Lake Benbrook was two feet above capacity on Thursday, which was enough to impact a number of boat ramps, horse trails and parts or all of some parks. Mustang Creek and Rocky Park were completely closed, while parts of North Holiday, South Holiday and Bear Creek were also closed because of high water, according to the corps facility report.

The main thing would be, if there is a park area close to the lake, then your favorite campground is probably not going to be accessible this weekend.

Clay Church, spokesman for the corps Fort Worth district, referring to parks on the area’s corps lakes.

Elsewhere, lakes appeared to be in good shape.

Even though the Brazos River was hard hit during last month’s floods, both Possum Kingdom and Lake Granbury appeared to be ready for the holiday weekend.

“In terms of PK and Granbury, they’re open for business,” said Matt Phillips, government relations manager for the Brazos River Authority. “All parks are open. The only residual issues may be some debris, particularly at Lake Granbury, but we think most of that has been removed.”

‘In amazingly good shape’

Along the West Fork of the Trinity River, Lake Bridgeport, Eagle Mountain Lake and Lake Worth should be in good shape for the holiday weekend after dealing with high water for the last two months.

“We’re in amazingly good shape,” said David Marshall, director of engineering and operations support for the Tarrant Regional Water District.

In terms of PK and Granbury, they’re open for business.

Matt Phillips, Brazos River Authority

At Lake Bridgeport, the 10 cabins at the North Side Marina and Resort on Lake Bridgeport were fully booked for the holiday weekend.

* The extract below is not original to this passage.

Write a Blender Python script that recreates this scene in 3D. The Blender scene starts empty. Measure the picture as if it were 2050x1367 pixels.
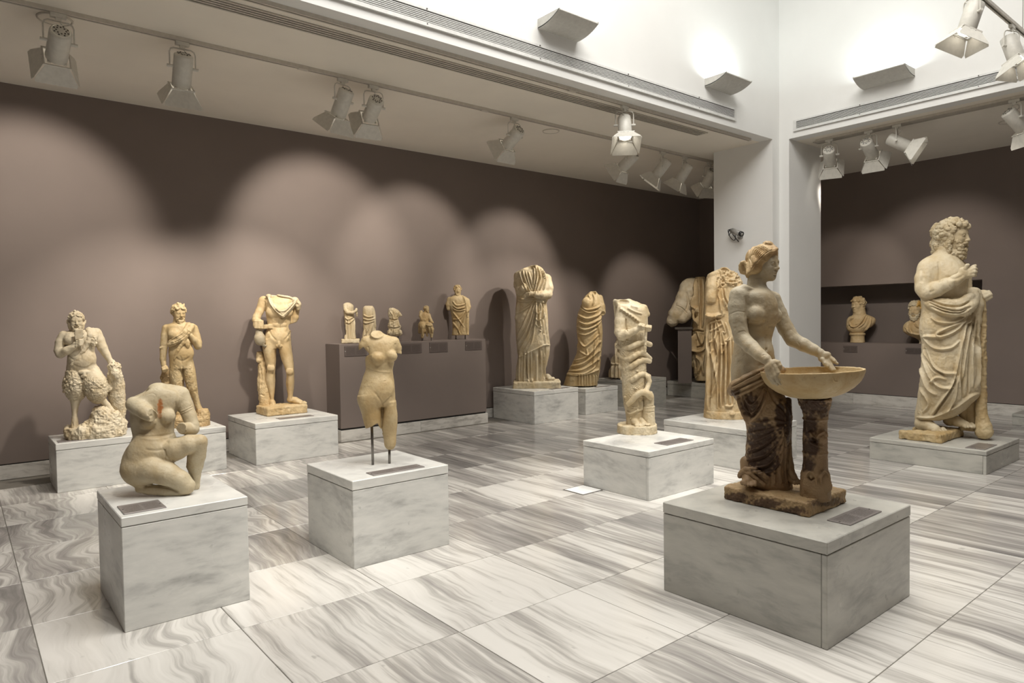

And bookings are good through Labor Day.

“People come out here because it’s quiet and peaceful,” said Jeanne Kennedy, co-owner of the marina. “It’s nice family oriented environment. We’re not a a big party lake like some of those around Dallas and Fort Worth.”

The influx of water into Lake Bridgeport had left the reservoir the color of “weak iced tea” but Kennedy they can live with that after years of drought.

One byproduct of the rains ending will be water being pumped to Tarrant County from East Texas. TRWD, which provides raw water to almost all of Tarrant County, will start pumping water again from its two East Texas reservoirs, Richland-Chambers and Cedar Creek next week.

“We’re actually going to start earnestly moving water on July 5,” Marshall said. “Once the flood pools go away, we start pumping.”